_Information supplied_:
* * *

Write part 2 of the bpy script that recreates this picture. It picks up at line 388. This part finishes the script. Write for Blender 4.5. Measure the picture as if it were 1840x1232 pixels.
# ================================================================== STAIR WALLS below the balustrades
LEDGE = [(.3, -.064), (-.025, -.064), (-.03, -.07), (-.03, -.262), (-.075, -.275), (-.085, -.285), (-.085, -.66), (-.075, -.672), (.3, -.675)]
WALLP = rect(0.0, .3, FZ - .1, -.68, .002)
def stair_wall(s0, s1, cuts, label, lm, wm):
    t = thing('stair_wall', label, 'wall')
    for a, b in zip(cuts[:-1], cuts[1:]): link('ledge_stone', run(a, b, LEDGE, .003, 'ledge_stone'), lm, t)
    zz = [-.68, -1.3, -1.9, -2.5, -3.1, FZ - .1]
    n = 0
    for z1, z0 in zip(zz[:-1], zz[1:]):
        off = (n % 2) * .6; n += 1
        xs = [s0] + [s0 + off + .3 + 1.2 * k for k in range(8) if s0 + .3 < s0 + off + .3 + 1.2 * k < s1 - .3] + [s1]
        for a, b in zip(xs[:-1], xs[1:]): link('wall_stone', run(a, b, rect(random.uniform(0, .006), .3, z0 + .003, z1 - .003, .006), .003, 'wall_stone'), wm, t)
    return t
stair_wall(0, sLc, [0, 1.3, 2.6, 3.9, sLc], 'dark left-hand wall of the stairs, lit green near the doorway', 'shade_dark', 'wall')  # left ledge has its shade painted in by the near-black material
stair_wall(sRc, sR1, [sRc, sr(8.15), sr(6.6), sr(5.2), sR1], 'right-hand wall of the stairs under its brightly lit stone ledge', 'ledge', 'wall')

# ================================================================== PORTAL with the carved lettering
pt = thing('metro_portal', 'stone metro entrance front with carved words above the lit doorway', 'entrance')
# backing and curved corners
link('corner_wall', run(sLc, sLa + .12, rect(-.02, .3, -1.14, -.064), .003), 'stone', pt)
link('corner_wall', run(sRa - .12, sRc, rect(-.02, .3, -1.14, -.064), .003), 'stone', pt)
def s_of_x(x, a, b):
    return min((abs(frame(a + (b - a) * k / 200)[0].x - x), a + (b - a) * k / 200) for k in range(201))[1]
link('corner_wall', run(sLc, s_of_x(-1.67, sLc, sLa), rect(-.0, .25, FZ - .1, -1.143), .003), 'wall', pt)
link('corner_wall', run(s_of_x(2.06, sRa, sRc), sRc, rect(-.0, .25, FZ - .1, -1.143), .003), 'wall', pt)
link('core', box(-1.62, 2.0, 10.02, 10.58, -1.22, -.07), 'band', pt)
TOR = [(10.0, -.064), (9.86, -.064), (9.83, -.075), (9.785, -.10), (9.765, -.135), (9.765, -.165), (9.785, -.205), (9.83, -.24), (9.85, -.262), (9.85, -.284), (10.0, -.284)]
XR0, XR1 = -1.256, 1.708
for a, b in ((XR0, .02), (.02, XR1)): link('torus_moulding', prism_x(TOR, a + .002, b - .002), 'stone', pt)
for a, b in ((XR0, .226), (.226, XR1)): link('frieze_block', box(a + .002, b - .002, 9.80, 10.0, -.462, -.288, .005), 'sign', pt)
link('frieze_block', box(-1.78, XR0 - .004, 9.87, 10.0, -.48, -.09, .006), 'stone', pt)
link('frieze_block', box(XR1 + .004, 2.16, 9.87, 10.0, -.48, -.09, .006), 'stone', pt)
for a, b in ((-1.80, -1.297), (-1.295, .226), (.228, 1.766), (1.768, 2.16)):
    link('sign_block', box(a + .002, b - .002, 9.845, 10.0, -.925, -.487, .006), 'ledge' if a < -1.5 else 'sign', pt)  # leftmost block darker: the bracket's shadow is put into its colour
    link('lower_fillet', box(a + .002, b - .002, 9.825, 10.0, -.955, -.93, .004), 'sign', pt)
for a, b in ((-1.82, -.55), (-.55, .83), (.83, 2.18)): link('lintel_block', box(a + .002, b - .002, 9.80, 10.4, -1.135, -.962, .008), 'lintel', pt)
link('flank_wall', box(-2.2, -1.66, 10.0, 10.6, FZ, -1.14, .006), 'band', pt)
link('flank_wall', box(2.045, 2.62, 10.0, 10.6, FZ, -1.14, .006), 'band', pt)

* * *

_Written instruction_:
Show the lines that mention the word "cuts".

_Solution for this problem_:
def stair_wall(s0, s1, cuts, label, lm, wm):
    for a, b in zip(cuts[:-1], cuts[1:]): link('ledge_stone', run(a, b, LEDGE, .003, 'ledge_stone'), lm, t)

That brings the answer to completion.